MORE than 2,000 unemployed Bahraini women will be given a new lease of life by setting up their own tailoring and fashion design businesses, it was announced yesterday.
They will be given the opportunity to take part in a tailoring and design training project, launched by the Supreme Council for Women in co-ordination with the Labour Fund, the Bahrain Training Institute (BTI) and various non-governmental organisations.
The scheme will help reduce the number of unemployed women in Bahrain, who constitute 76.6 per cent of jobless Bahrainis, said council secretary-general Dr Lulwa Al Awadhi.
Unemployed Bahraini women, between the ages of 19 and 45, with a high school education and willing to receive training and work in the field of tailoring and design are eligible to participate.
Dr Al Awadhi said that the first phase of the project is to train the unemployed Bahraini women in tailoring and design.
"After receiving the necessary training, the women will receive the necessary materials to establish a small tailoring business from home until they gradually establish their own tailoring and design factory," she told a Press conference following a signing ceremony for the scheme held at the council in Riffa.

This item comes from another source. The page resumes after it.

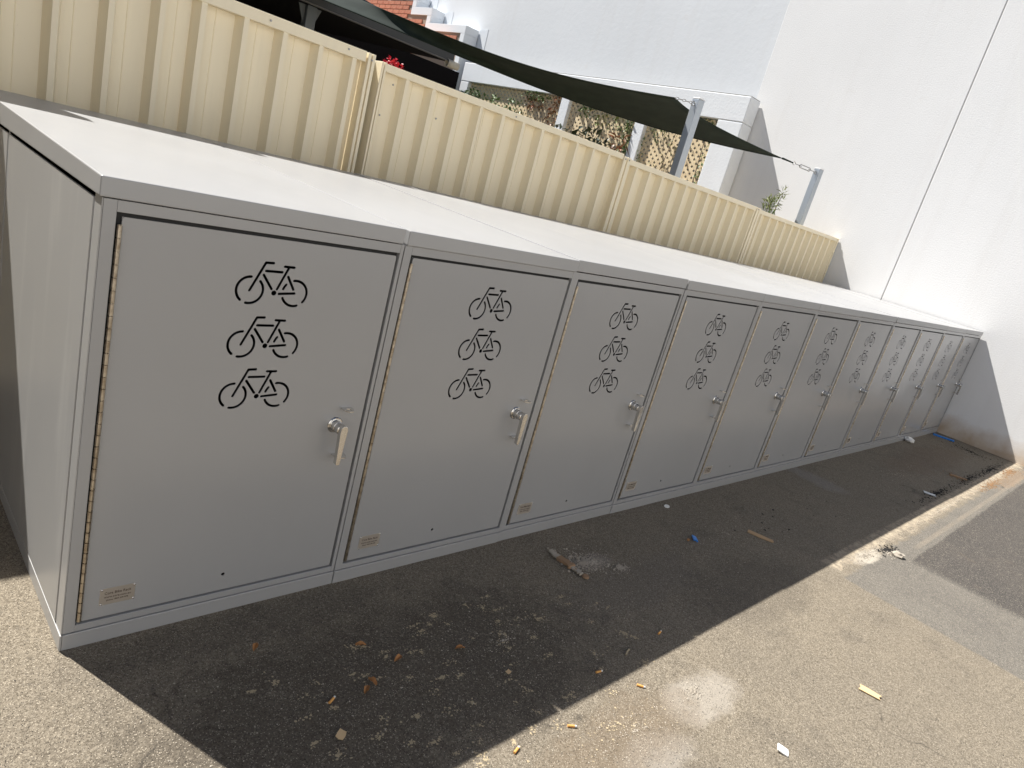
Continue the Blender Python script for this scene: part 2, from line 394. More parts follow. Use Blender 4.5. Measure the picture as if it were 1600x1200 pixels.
def door_mesh():
    cu = bpy.data.curves.new("door_outline", 'CURVE'); cu.dimensions = '2D'; cu.fill_mode = 'BOTH'; cu.extrude = .0012
    def spl(pts):
        s = cu.splines.new('POLY'); s.points.add(len(pts)-1)
        for p, q in zip(s.points, pts): p.co = (q[0], q[1], 0, 1)
        s.use_cyclic_u = True
    x0, x1, z0, z1, r = .043, .7905, .077, 1.167, .006
    rect = []
    for cx, cy, a in ((x1-r, z0+r, -90), (x1-r, z1-r, 0), (x0+r, z1-r, 90), (x0+r, z0+r, 180)):
        for i in range(4):
            an = math.radians(a+30*i); rect.append((cx+r*math.cos(an), cy+r*math.sin(an)))
    spl(rect)
    for zc in (1.021, .870, .7195):
        for pl in bike(): spl([(.4255+x, zc+y) for x, y in pl])
    spl([(.416+.0055*math.cos(2*math.pi*i/12), .133+.0055*math.sin(2*math.pi*i/12)) for i in range(12)])   # small drain hole
    ob = bpy.data.objects.new("tmp", cu); COL.objects.link(ob)
    me = bpy.data.meshes.new_from_object(ob.evaluated_get(bpy.context.evaluated_depsgraph_get()))
    bpy.data.objects.remove(ob)
    for v in me.vertices: v.co = (v.co.x, .0052 - v.co.z, v.co.y)      # front face at y = 0.004
    bm = bmesh.new(); bm.from_mesh(me); ex = MB()
    ex.box(.0432, .0452, .0064, .0115, .0772, 1.1668).box(.7880, .7903, .0064, .0115, .0772, 1.1668).box(.0454, .7866, .0064, .0115, .0772, .0792).box(.0454, .7866, .0064, .0115, 1.1648, 1.1668)
    bm.from_mesh(ex.mesh("tmp_ret")); bm.to_mesh(me); bm.free()
    me.name = "door"; me.materials.clear(); me.materials.append(M_paint)
    for p in me.polygons: p.use_smooth = False
    return me
def text_mesh(body, size, name, width=None):
    cu = bpy.data.curves.new(name, 'FONT'); cu.body = body; cu.size = size; cu.extrude = .0003; cu.align_x = 'CENTER'; cu.resolution_u = 2
    ob = bpy.data.objects.new("tmp", cu); COL.objects.link(ob)
    me = bpy.data.meshes.new_from_object(ob.evaluated_get(bpy.context.evaluated_depsgraph_get())); bpy.data.objects.remove(ob)
    if width:
        xs = [v.co.x for v in me.vertices]; k = width/(max(xs)-min(xs))
        for v in me.vertices: v.co.x *= k
    for v in me.vertices: v.co = (v.co.x, -v.co.z, v.co.y)
    me.name = name; me.materials.clear(); me.materials.append(M_ink); return me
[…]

"Hopefully this project will help create further job opportunities that will contribute to solve the problem of unemployment among women."
Dr Al Awadhi said that it would also open doors for women workers that were dismissed from textile factories due to cutbacks.
Gulf Baraka Garments and sister company French Garments, which closed in February last year, resulted in 1,200 women, including 300 Bahrainis, losing their jobs.
The shareholders of the company, which had been operating for more than 12 years, decided to close it down after five years without a profit.
"This project will offer economic stability to them especially as there is a social acceptance to the tailoring and design profession in the Bahraini society and the easy necessary skills for it," said Dr Al Awadhi.
"The scheme will hopefully herald the start of several innovative projects that the council and the Labour Fund will work on jointly to empower women with training, business skills and employability.
"We are looking at several other projects, which will be announced soon."
Labour Fund acting chief executive Abulelah Ebrahim Al Qassimi said that the training would include basics business administration, accounting, customer services and law courses.
"The project will train 30 ladies at the BTI and will include six modules, which will be carried out for a period of six months."
Mr Al Qassimi said that it included practical training in design and tailoring such as cutting, embroidery, design and lectures that deal with managing businesses.
"The labour fund will support the participants with a stipend of BD60 throughout the six month training period.
"The BTI workshop has also been fitted with exactly the same machines that the ladies will later be using in their business."
Mr Al Qassimi said that the Labour Fund would end the training with a BD500 start up loan and three machines to handle the high quality tailoring work for those ladies who complete the course. He said that the project is a challenge for all those involved.
"The participants are women who are in real need of extra income, but who have few resources and formal skills to find work in the regular offices," said Mr AL Qassimi.
"We are creating a template that will probably serve well in reaching other such groups, but most importantly we are creating an entrepreneurial wellspring that the community can tap into."
BTI director Hameed Saleh said that although the requirements were clear, the project would give priority to the unemployed women who have basic skills in tailoring.
"While we have certain criteria and will personally assess all the applicants, we have agreed to be very flexible since the idea is to give these women a new lease of life and create economic stability," he said.
"Perhaps the only strict rules will be that the applicants should be unemployed in order to participate in the course and also that they should have basic sewing skills."
Applications are currently being accepted at the BTI which is expected to begin on July 1.